**COLLECTED MATERIAL:**
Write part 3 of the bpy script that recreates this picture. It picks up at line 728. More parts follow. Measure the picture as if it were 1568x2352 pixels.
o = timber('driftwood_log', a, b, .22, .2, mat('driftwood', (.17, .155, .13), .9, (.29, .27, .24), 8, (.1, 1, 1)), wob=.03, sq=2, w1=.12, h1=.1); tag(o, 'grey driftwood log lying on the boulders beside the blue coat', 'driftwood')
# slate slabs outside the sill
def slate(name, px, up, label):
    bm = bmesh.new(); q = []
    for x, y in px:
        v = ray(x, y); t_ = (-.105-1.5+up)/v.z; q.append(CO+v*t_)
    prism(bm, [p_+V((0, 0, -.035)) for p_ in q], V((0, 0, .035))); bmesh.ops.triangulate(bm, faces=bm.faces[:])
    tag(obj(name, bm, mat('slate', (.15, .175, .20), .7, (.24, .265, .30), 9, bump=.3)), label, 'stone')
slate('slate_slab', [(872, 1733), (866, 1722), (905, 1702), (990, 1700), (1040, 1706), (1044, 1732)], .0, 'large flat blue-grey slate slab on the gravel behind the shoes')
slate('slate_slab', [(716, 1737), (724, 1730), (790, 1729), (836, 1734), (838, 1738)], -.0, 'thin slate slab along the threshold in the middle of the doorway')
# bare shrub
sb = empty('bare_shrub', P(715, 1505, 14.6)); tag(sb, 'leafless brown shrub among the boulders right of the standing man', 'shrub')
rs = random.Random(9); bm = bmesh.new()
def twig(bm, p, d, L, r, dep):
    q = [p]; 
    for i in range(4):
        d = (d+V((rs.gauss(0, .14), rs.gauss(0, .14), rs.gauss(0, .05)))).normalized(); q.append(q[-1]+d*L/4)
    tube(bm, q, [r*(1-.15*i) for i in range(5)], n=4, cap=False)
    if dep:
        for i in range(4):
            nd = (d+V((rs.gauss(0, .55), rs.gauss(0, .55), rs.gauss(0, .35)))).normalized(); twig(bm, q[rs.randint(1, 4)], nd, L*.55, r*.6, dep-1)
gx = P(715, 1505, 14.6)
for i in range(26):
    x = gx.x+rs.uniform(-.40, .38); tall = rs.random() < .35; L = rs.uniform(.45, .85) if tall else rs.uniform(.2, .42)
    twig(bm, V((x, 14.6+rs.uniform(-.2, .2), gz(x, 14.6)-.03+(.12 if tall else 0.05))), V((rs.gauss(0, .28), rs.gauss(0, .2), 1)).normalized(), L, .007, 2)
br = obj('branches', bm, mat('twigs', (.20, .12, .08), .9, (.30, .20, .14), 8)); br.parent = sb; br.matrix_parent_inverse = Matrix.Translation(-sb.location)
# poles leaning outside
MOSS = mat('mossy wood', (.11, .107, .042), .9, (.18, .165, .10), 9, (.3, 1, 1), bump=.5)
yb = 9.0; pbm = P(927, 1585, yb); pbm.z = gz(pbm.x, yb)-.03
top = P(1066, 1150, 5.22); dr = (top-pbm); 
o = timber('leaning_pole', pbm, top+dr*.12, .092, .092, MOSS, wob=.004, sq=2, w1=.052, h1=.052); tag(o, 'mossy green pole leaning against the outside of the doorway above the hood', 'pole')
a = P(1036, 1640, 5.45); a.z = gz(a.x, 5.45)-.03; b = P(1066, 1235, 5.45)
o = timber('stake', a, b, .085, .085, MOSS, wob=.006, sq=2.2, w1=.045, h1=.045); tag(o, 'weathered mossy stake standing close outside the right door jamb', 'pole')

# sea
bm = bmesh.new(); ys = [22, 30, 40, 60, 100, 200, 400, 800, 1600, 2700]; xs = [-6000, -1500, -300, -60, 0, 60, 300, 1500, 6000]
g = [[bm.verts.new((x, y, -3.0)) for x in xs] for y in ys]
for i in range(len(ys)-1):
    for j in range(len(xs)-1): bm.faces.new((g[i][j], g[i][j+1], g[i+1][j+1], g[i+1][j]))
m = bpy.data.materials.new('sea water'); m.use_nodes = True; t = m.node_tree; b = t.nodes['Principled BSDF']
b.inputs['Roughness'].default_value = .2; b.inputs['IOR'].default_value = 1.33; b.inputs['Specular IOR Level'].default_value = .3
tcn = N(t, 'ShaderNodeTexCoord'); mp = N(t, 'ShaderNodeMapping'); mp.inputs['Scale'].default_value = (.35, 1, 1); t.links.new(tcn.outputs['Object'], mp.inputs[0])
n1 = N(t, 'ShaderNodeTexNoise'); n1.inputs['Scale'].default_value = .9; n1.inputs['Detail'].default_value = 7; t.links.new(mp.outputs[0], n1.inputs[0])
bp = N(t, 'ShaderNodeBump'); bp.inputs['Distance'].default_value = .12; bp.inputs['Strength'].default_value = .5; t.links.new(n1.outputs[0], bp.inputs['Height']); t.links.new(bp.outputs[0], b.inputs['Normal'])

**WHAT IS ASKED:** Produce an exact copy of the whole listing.

**OUTPUT BELOW:**
Write part 3 of the bpy script that recreates this picture. It picks up at line 728. More parts follow. Measure the picture as if it were 1568x2352 pixels.
o = timber('driftwood_log', a, b, .22, .2, mat('driftwood', (.17, .155, .13), .9, (.29, .27, .24), 8, (.1, 1, 1)), wob=.03, sq=2, w1=.12, h1=.1); tag(o, 'grey driftwood log lying on the boulders beside the blue coat', 'driftwood')
# slate slabs outside the sill
def slate(name, px, up, label):
    bm = bmesh.new(); q = []
    for x, y in px:
        v = ray(x, y); t_ = (-.105-1.5+up)/v.z; q.append(CO+v*t_)
    prism(bm, [p_+V((0, 0, -.035)) for p_ in q], V((0, 0, .035))); bmesh.ops.triangulate(bm, faces=bm.faces[:])
    tag(obj(name, bm, mat('slate', (.15, .175, .20), .7, (.24, .265, .30), 9, bump=.3)), label, 'stone')
slate('slate_slab', [(872, 1733), (866, 1722), (905, 1702), (990, 1700), (1040, 1706), (1044, 1732)], .0, 'large flat blue-grey slate slab on the gravel behind the shoes')
slate('slate_slab', [(716, 1737), (724, 1730), (790, 1729), (836, 1734), (838, 1738)], -.0, 'thin slate slab along the threshold in the middle of the doorway')
# bare shrub
sb = empty('bare_shrub', P(715, 1505, 14.6)); tag(sb, 'leafless brown shrub among the boulders right of the standing man', 'shrub')
rs = random.Random(9); bm = bmesh.new()
def twig(bm, p, d, L, r, dep):
    q = [p]; 
    for i in range(4):
        d = (d+V((rs.gauss(0, .14), rs.gauss(0, .14), rs.gauss(0, .05)))).normalized(); q.append(q[-1]+d*L/4)
    tube(bm, q, [r*(1-.15*i) for i in range(5)], n=4, cap=False)
    if dep:
        for i in range(4):
            nd = (d+V((rs.gauss(0, .55), rs.gauss(0, .55), rs.gauss(0, .35)))).normalized(); twig(bm, q[rs.randint(1, 4)], nd, L*.55, r*.6, dep-1)
gx = P(715, 1505, 14.6)
for i in range(26):
    x = gx.x+rs.uniform(-.40, .38); tall = rs.random() < .35; L = rs.uniform(.45, .85) if tall else rs.uniform(.2, .42)
    twig(bm, V((x, 14.6+rs.uniform(-.2, .2), gz(x, 14.6)-.03+(.12 if tall else 0.05))), V((rs.gauss(0, .28), rs.gauss(0, .2), 1)).normalized(), L, .007, 2)
br = obj('branches', bm, mat('twigs', (.20, .12, .08), .9, (.30, .20, .14), 8)); br.parent = sb; br.matrix_parent_inverse = Matrix.Translation(-sb.location)
# poles leaning outside
MOSS = mat('mossy wood', (.11, .107, .042), .9, (.18, .165, .10), 9, (.3, 1, 1), bump=.5)
yb = 9.0; pbm = P(927, 1585, yb); pbm.z = gz(pbm.x, yb)-.03
top = P(1066, 1150, 5.22); dr = (top-pbm); 
o = timber('leaning_pole', pbm, top+dr*.12, .092, .092, MOSS, wob=.004, sq=2, w1=.052, h1=.052); tag(o, 'mossy green pole leaning against the outside of the doorway above the hood', 'pole')
a = P(1036, 1640, 5.45); a.z = gz(a.x, 5.45)-.03; b = P(1066, 1235, 5.45)
o = timber('stake', a, b, .085, .085, MOSS, wob=.006, sq=2.2, w1=.045, h1=.045); tag(o, 'weathered mossy stake standing close outside the right door jamb', 'pole')

# sea
bm = bmesh.new(); ys = [22, 30, 40, 60, 100, 200, 400, 800, 1600, 2700]; xs = [-6000, -1500, -300, -60, 0, 60, 300, 1500, 6000]
g = [[bm.verts.new((x, y, -3.0)) for x in xs] for y in ys]
for i in range(len(ys)-1):
    for j in range(len(xs)-1): bm.faces.new((g[i][j], g[i][j+1], g[i+1][j+1], g[i+1][j]))
m = bpy.data.materials.new('sea water'); m.use_nodes = True; t = m.node_tree; b = t.nodes['Principled BSDF']
b.inputs['Roughness'].default_value = .2; b.inputs['IOR'].default_value = 1.33; b.inputs['Specular IOR Level'].default_value = .3
tcn = N(t, 'ShaderNodeTexCoord'); mp = N(t, 'ShaderNodeMapping'); mp.inputs['Scale'].default_value = (.35, 1, 1); t.links.new(tcn.outputs['Object'], mp.inputs[0])
n1 = N(t, 'ShaderNodeTexNoise'); n1.inputs['Scale'].default_value = .9; n1.inputs['Detail'].default_value = 7; t.links.new(mp.outputs[0], n1.inputs[0])
bp = N(t, 'ShaderNodeBump'); bp.inputs['Distance'].default_value = .12; bp.inputs['Strength'].default_value = .5; t.links.new(n1.outputs[0], bp.inputs['Height']); t.links.new(bp.outputs[0], b.inputs['Normal'])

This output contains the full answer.